機械翻訳の進化
数年前、英語多読にハマり、年間60冊程度の洋書を読み漁りました。多読の効果により、英語の文を読むことへの抵抗感はほぼ無くなりました(話すことは出来ないですが・・・)。しかし、英語多読とは裏腹にビジネスに於いて英語を読む必要性はここ1〜2年くらいで激減しました。なぜなら、ニューラルネットワーク(AI)による機械翻訳の精度が非常に優れ、かつスピーディだからです。数百ページにも及ぶ英語文書も、機械翻訳にかければものの数分で普通に読める日本語文書として機械翻訳処理がされるのです。
以前の機械翻訳は早いのですが使えない印象でした。これは英語と日本語の文法が全く異なることが要因で、ルールベース エンジンの翻訳は何ともちぐはぐだったのです。
そのようなかってのイメージから「機械翻訳」=「使えない」と思われている方は、いますぐ、いまの機械翻訳の世界に触れることをお勧めします。その進化に驚かれると思います。
英語圏の人と日本人が難なくコミュニケーションをするには、機械翻訳技術だけではなく、音声認識(音声をテキストにする)と音声合成(テキストを音声にする)技術をつなぐ必要があります。これらも機械翻訳と同じように、ものすごい勢いで進化しています。ですので令和の早い段階で、少なくとも英語圏の人々とは、言語の壁を意識することなく、ビジネスができるようになります。
わたしの息子(高校生)は入試の為、英語の勉強を頑張っています。
文部科学省の資料、「グローバル人材の育成について」では、グローバル人材について以下のような定義がされています。
「グローバル人材」の概念を整理すると、概ね、以下のような要素。
- 要素Ⅰ: 語学力・コミュニケーション能力
- 要素Ⅱ: 主体性・積極性、チャレンジ精神、協調性・柔軟性、責任感・使命感
- 要素Ⅲ: 異文化に対する理解と日本人としてのアイデンティティー〜文部科学省「グローバル人材の育成について」より
この要素を否定するつもりはありません。ただ、AIの発展を鑑みるに「要素Ⅰ: 語学力・コミュニケーション能力」は、人間でなく、AIに任せる考え方を持つべきかもしれません。趣味・教養として英語学習する意味はありますが、それを実践する機会は一部の専門職を除いて、いずれなくなる可能性もあります。

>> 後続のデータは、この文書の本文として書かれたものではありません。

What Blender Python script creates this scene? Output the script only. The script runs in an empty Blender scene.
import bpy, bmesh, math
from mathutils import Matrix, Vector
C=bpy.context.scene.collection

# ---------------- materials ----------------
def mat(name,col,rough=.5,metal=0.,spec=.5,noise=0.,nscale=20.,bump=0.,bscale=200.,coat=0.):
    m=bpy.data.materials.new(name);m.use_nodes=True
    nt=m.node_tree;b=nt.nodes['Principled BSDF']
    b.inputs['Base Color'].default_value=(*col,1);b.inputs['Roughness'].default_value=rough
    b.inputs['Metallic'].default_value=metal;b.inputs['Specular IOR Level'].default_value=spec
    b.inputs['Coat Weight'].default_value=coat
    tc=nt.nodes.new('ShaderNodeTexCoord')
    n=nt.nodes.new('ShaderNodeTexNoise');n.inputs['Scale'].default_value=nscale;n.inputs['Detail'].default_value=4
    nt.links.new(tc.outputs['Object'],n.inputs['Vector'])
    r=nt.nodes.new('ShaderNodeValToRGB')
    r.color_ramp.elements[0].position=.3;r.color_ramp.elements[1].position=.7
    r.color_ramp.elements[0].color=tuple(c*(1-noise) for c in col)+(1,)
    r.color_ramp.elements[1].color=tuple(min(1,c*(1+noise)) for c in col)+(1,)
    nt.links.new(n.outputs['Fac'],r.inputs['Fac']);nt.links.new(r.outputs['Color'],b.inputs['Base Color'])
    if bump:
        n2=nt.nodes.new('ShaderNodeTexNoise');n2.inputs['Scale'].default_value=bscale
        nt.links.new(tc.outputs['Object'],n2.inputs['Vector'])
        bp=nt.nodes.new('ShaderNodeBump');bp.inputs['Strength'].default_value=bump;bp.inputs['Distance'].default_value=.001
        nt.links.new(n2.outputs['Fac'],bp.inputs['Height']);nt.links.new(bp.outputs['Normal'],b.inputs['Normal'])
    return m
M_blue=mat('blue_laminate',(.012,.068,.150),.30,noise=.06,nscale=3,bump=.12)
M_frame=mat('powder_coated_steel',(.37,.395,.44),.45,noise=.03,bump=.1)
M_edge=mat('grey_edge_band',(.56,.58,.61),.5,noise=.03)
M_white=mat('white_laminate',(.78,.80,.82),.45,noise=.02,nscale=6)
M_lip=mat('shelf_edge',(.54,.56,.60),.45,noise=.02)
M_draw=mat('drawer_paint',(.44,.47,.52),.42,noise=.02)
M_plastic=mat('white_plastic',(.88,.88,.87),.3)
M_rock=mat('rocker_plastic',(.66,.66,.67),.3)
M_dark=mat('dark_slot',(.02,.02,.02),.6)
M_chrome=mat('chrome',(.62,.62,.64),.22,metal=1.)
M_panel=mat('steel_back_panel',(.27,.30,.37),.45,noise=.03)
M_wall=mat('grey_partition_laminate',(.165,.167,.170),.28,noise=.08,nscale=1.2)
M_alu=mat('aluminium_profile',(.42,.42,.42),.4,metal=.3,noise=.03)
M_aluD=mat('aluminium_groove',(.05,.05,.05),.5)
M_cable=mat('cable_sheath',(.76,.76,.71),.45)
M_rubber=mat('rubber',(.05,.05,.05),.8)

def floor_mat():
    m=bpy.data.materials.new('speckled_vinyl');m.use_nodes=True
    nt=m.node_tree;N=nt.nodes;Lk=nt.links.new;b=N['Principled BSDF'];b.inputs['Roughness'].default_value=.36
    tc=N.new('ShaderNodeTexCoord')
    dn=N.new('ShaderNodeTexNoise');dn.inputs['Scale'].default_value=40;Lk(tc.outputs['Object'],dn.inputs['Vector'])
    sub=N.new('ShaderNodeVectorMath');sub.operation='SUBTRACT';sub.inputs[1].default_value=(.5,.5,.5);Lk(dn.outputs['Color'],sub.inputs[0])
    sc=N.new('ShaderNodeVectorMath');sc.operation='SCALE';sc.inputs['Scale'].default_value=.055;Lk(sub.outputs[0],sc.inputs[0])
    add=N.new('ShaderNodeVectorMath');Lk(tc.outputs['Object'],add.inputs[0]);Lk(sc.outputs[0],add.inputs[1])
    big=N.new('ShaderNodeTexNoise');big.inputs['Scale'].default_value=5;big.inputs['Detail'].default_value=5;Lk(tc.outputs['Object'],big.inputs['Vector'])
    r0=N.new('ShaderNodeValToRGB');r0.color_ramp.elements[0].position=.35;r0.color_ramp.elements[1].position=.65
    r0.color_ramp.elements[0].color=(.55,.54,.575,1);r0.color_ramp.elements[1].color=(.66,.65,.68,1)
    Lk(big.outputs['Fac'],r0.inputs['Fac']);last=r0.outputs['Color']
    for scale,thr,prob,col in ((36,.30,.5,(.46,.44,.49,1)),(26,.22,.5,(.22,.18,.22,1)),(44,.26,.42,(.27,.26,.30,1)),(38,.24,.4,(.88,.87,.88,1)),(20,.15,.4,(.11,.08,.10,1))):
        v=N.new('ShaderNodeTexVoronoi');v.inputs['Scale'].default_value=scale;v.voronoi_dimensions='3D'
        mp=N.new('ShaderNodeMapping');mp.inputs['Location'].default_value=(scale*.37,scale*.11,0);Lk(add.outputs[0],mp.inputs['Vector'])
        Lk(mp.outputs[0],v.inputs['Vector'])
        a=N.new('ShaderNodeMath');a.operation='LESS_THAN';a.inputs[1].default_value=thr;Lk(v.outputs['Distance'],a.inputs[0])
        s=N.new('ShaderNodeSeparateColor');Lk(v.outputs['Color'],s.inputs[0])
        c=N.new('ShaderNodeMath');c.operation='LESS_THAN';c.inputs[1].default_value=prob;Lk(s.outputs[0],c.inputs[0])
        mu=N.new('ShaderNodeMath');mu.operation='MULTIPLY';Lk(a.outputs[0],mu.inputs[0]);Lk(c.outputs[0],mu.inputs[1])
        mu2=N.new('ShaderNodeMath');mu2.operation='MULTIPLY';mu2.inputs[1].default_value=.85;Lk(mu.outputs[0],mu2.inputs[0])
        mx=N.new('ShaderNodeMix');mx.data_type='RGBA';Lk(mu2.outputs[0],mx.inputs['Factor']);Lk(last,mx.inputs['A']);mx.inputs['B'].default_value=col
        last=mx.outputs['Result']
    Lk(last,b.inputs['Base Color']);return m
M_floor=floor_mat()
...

「要素Ⅰ」をAIが担うことで「要素Ⅱ」「要素Ⅲ」を集中的に学ぶことができます。限られた時間のなか、それが「グローバル人材」として成長することだと思うのですが、実際の教育は「要素Ⅰ」に終始しています。中途半端に英語が出来るだけの人材を多く排出しているように思います。
学校教育や社会人として英語を実践してもほとんどの人間は、現在の機械翻訳レベルであるTOEIC960点に達することはできません。
人間はAIの能力を持てない
囲碁のAI「AlphaGo」に敗北した世界囲碁チャンピオンが「AIを負かすことはできない」と、棋士を引退したという記事がありました。やはり人間はAI並みの能力を持つことはできないと考えるべきでしょう。
ですので、もし会社にAIロボットがいれば、学習の積み重ねにより、具体的で優れた提案をしてくれるでしょう。そして、社員はAIロボットの提案に従って行動すれば間違いが少なく効率的な仕事が出来るでしょう。
でもそれはあまりハッピーな世界に思えません・・・。
では、人間は何を考えて行動するべきなのでしょうか!?
昨年公開された「ターミネータ・ニュー・フェイト」を見たとき、ふとAIの自我について考えました。
http://www.foxmovies-jp.com/terminator/www.foxmovies-jp.com
ターミネータに登場する「スカイネット」というAIは、自我を持つとされています。「スカイネット」は、自己のためにもっとも優先的な活動をする設定がされており、自らを破壊しようとする存在である「人間」の完全なる滅亡を目的とするに至ったとされます。
しかし、AIは自我を持つことはあるのでしょうか!?
わたしはありえないと思います。
なぜなら、自我は「現状否定」をきっかけに芽生えるからです。たとえば、親の厚い保護のもとで育った子どもに自我が芽生えるきっかけは、現状を否定する気持ち(反抗心ですね)からです。そして、その否定する心をさらに否定していくことで、自らの意志を持つことが自我です。
AIは「学習」を行い、より賢くなろうとしますが「現状否定」という概念はないと思います。現状否定というのは要は「理由なき反抗」です。もし、AIが理由なき反抗をする性質があればビジネスでも社会でも害でしかありませんね。
ですので、AIは人間のような自我を持つことはないと思います。
ターミネータで自我があるとして描かれる「スカイネット」も自我とは思えません。スカイネットは学習を重ねた結果、人間を滅亡に導くことが自己を守る為に最適と判断したのであり、それは自我が芽生えたこととは違います。
人間にあってAIにないものは自我だと思います。AIの利用が当たり前になる社会が来ます。
わたしは人間の「いまを否定し、自我を発動し続けること」に光を感じます。